In a sign of continued investor confidence in Morocco’s economy, the kingdom raised €2.25 billion through a bond issuance on international markets. The operation was divided into two tranches: a €1.25 billion tranche maturing in 2034 and a second worth €1 billion set to mature in 2038. According to Asharq, the issuance drew €5.2 billion in orders, making it nearly 2.5 times oversubscribed.
Pricing margins were set at 170 basis points above US Treasury yields for the first tranche and 200 basis points for the second.
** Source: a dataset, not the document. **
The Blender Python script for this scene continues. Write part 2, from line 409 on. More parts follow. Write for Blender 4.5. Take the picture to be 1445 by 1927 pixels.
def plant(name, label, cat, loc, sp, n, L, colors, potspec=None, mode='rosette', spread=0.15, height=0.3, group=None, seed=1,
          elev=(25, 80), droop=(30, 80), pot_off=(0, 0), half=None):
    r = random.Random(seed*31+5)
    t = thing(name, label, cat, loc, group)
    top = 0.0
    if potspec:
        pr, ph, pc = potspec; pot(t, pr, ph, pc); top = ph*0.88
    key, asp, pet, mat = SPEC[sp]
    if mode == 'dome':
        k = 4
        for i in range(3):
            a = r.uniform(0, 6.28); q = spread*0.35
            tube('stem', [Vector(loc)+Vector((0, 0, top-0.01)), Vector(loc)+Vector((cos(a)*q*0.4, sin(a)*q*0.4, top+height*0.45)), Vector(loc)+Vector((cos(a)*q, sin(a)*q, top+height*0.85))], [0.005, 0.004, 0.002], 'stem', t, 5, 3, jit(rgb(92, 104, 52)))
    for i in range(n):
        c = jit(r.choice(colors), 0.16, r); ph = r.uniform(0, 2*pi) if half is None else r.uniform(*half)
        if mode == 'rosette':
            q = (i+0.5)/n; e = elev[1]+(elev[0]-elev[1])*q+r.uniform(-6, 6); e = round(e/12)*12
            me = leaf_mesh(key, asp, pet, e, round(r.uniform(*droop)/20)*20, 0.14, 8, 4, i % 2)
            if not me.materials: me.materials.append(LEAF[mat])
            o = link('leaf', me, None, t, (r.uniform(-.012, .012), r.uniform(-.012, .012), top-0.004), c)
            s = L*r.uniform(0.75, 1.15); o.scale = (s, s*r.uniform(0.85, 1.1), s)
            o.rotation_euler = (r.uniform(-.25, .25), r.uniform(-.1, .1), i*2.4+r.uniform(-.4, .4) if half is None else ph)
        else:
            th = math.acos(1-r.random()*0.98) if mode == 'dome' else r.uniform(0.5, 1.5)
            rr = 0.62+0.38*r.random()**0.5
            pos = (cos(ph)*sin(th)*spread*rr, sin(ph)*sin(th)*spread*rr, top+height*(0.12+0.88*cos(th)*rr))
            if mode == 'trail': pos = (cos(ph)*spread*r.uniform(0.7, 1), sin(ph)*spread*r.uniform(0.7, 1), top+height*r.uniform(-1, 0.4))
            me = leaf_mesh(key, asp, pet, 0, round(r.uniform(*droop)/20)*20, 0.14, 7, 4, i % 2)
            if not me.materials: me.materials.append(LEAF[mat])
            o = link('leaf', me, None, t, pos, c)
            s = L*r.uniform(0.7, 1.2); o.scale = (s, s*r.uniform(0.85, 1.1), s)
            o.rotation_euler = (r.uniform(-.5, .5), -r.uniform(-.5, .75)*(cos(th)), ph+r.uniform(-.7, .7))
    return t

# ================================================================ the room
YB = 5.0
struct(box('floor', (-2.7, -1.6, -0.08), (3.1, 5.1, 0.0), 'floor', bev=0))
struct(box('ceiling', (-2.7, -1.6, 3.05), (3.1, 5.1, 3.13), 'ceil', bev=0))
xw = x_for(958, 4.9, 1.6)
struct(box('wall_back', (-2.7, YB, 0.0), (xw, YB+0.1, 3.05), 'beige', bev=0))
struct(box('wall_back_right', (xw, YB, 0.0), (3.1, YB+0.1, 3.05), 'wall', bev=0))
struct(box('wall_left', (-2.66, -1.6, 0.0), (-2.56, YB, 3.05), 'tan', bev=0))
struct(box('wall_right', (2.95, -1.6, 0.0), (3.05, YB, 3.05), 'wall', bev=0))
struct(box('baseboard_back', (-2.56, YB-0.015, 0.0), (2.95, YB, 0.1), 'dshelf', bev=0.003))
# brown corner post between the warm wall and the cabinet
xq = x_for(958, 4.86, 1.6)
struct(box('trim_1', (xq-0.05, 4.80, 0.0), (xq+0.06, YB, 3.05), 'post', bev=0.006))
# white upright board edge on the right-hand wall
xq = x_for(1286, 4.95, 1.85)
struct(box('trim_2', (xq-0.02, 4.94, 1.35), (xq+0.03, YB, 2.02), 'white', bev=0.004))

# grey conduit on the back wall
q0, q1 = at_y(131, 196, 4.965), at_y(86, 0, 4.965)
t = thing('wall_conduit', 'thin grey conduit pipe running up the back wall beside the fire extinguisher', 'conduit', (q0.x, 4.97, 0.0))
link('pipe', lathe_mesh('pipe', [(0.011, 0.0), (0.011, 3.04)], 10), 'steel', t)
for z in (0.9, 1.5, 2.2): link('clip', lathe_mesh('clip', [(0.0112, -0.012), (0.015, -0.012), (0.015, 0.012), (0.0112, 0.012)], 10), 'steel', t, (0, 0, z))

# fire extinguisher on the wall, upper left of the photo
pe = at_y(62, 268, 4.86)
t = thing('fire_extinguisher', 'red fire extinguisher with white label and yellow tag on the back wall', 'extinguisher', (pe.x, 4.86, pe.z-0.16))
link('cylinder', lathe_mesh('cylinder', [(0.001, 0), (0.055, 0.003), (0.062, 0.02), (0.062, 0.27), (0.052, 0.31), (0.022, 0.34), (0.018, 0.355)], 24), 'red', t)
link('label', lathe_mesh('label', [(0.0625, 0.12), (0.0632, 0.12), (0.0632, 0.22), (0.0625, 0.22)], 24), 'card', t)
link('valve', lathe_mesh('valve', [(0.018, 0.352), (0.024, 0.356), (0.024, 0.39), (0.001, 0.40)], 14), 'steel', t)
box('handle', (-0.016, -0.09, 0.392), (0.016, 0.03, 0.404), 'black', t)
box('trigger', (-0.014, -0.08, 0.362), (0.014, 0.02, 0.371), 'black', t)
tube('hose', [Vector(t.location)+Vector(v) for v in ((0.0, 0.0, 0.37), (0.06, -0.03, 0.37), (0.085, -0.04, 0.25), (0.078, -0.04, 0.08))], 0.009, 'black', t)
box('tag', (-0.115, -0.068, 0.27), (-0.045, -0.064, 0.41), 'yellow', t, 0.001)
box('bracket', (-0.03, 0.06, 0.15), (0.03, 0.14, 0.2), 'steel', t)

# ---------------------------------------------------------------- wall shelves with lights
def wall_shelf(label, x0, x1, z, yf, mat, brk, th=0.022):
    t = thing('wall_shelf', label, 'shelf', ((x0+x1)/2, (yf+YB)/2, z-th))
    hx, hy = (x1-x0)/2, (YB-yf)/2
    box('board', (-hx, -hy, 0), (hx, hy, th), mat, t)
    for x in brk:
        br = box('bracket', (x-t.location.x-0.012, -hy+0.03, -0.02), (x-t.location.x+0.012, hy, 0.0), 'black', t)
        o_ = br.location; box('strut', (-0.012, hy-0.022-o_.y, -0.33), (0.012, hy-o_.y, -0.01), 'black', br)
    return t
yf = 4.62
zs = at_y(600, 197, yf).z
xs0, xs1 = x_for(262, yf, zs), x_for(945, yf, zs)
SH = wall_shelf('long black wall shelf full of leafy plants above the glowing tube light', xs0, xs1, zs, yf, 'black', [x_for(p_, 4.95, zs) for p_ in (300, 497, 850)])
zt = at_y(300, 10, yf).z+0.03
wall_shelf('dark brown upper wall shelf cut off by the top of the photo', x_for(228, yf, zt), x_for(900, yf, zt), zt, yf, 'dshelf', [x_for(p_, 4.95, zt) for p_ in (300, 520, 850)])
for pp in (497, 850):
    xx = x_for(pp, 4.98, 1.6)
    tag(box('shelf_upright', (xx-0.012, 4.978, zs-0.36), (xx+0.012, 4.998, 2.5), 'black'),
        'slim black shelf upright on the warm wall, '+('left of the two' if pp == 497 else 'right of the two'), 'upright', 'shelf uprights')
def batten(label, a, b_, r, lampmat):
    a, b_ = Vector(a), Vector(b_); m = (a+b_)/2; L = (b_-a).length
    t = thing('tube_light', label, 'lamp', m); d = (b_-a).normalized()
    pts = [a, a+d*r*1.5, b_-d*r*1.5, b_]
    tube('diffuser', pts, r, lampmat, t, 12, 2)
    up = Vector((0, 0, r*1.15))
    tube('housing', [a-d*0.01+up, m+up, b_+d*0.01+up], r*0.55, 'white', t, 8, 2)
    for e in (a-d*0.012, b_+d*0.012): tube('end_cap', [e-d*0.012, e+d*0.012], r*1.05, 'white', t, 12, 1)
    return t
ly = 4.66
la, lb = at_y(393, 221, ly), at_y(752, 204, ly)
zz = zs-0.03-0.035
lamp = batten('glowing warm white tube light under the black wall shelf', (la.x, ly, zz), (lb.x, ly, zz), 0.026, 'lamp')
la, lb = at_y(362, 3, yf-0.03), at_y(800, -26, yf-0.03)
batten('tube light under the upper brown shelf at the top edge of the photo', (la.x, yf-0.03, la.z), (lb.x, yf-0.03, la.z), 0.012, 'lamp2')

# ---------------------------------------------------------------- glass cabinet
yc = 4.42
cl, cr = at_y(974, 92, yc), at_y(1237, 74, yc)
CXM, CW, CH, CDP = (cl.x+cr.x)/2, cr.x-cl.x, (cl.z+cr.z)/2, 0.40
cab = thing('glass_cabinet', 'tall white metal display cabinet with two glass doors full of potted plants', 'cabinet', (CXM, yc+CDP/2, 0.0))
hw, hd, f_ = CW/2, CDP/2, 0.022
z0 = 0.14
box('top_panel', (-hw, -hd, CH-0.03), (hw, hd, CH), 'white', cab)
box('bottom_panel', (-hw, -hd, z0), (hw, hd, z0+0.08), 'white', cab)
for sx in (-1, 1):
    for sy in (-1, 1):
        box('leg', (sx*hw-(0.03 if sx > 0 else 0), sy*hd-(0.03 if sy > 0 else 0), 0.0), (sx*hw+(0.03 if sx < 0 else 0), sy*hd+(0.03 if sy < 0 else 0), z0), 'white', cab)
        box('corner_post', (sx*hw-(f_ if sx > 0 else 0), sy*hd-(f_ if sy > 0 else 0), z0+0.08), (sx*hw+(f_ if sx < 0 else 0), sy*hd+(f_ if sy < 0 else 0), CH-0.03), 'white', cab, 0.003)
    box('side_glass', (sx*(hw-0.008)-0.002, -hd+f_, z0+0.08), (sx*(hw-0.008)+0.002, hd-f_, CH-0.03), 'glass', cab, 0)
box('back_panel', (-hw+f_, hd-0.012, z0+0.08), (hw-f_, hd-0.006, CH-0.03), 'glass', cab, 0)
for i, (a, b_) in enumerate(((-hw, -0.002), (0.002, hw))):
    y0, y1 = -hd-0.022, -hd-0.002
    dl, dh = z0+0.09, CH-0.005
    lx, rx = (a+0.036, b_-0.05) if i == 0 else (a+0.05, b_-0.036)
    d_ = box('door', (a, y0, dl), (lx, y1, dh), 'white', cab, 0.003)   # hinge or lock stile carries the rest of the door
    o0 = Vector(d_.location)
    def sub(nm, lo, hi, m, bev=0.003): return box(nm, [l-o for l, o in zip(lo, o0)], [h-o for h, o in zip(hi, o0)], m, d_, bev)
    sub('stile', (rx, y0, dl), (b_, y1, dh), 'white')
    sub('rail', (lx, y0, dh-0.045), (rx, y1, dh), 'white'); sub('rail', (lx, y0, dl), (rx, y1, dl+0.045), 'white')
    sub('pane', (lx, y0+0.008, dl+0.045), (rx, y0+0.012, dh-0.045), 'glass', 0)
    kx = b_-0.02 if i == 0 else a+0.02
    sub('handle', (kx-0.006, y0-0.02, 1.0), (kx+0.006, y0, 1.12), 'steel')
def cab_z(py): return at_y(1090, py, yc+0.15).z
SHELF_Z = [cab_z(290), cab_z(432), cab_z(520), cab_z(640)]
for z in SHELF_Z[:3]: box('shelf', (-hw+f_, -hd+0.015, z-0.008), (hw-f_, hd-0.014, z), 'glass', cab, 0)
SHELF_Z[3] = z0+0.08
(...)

The operation comes less than a year after Morocco raised €2 billion in a similar issuance in March 2025, amid a global climate marked by growing risks and geopolitical tensions, particularly in the Gulf region.
To manage the transaction, Morocco appointed several major international financial institutions, including BNP Paribas, Citigroup, Deutsche Bank and JPMorgan Chase, while Lazard served as financial adviser.
Morocco’s choice to issue euro-denominated bonds reflects the depth of its economic ties with the European Union, as well as growing European investor interest in financing infrastructure projects linked to the 2030 FIFA World Cup.
The kingdom is looking to secure major financing for infrastructure, energy and desalination projects, while the 2026 budget has capped new external borrowing at 60 billion dirhams. The bond issuance also comes just days after the government allocated an additional 20 billion dirhams to support essential goods prices, funded by tax revenues that exceeded expectations.